← Back to context

Comment by jml7c5

1 year ago

I really wish that browsers had developed first-class support for offline web page bundles. There's no way to share a page that is guaranteed to be self-contained and not hit the network, especially if you want to use javascript. It's particularly frustrating since browsers supported offline mode as far back as the 90s; it just needed to be combined with support for loading from zipped folders.

That simple change would've largely solved the academic paper problem decades ago. It's bizarre that it still isn't a feature.

Mail clients kinda do that (or at least they can, if asked to). Also, why would academic papers need JS anyway? CSS and images, I can get, but beyond that there's no need for anything fancier.

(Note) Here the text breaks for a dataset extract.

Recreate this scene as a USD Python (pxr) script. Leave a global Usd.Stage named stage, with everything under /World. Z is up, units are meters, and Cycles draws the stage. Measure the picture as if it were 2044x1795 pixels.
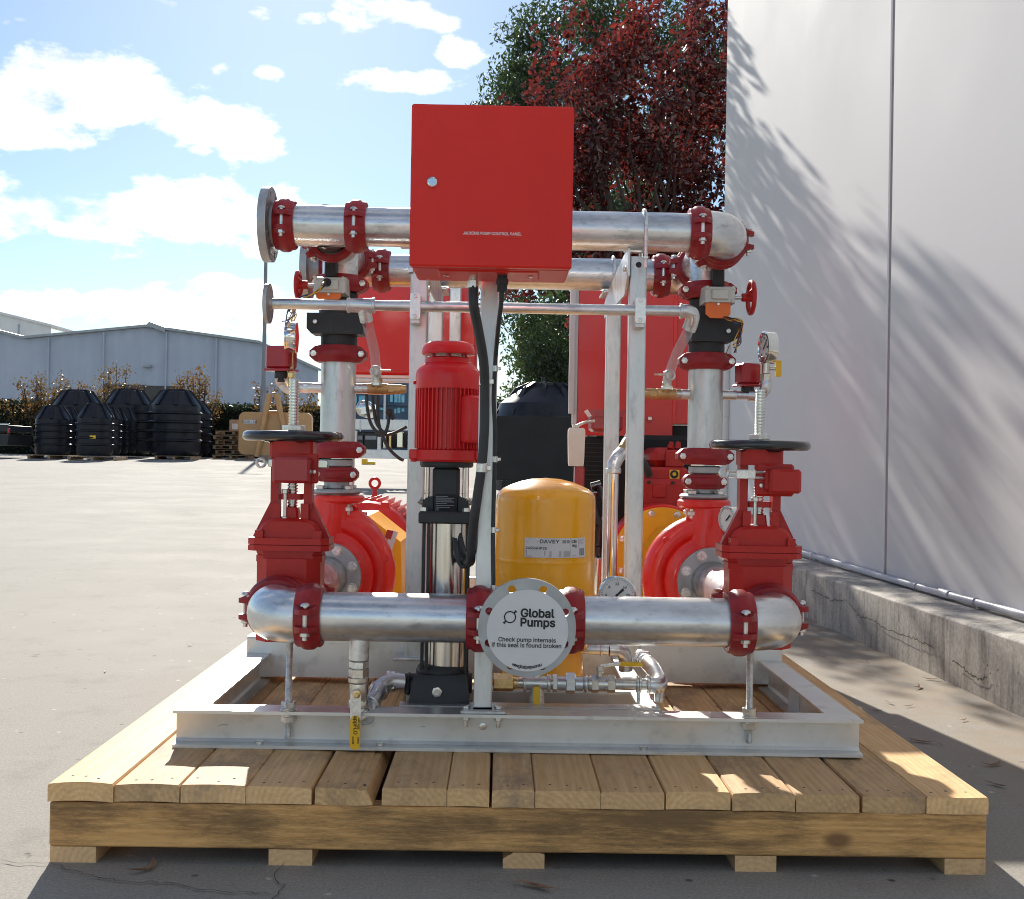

One option her is to inline all assets - images etc - as bas64 URIs. The HTML page ends up huge but it will at least be self-contained.

  • Yes, but it's not guaranteed to be self-contained. I wouldn't want to open a random HTML file knowing that it could phone home, or that the content might break one day without me realizing. There's a practical and psychological aspect to sharing `steves_paper_2014.html` versus `steves_paper_2014.offlinesitebundle`. The latter feels safe and immutable.

    • What you want is an HTML tag or response header that restricts network access, which the browser can then enforce. Offline or a list of allowed domains, this would be great for security in general. Not so great for advertisers though.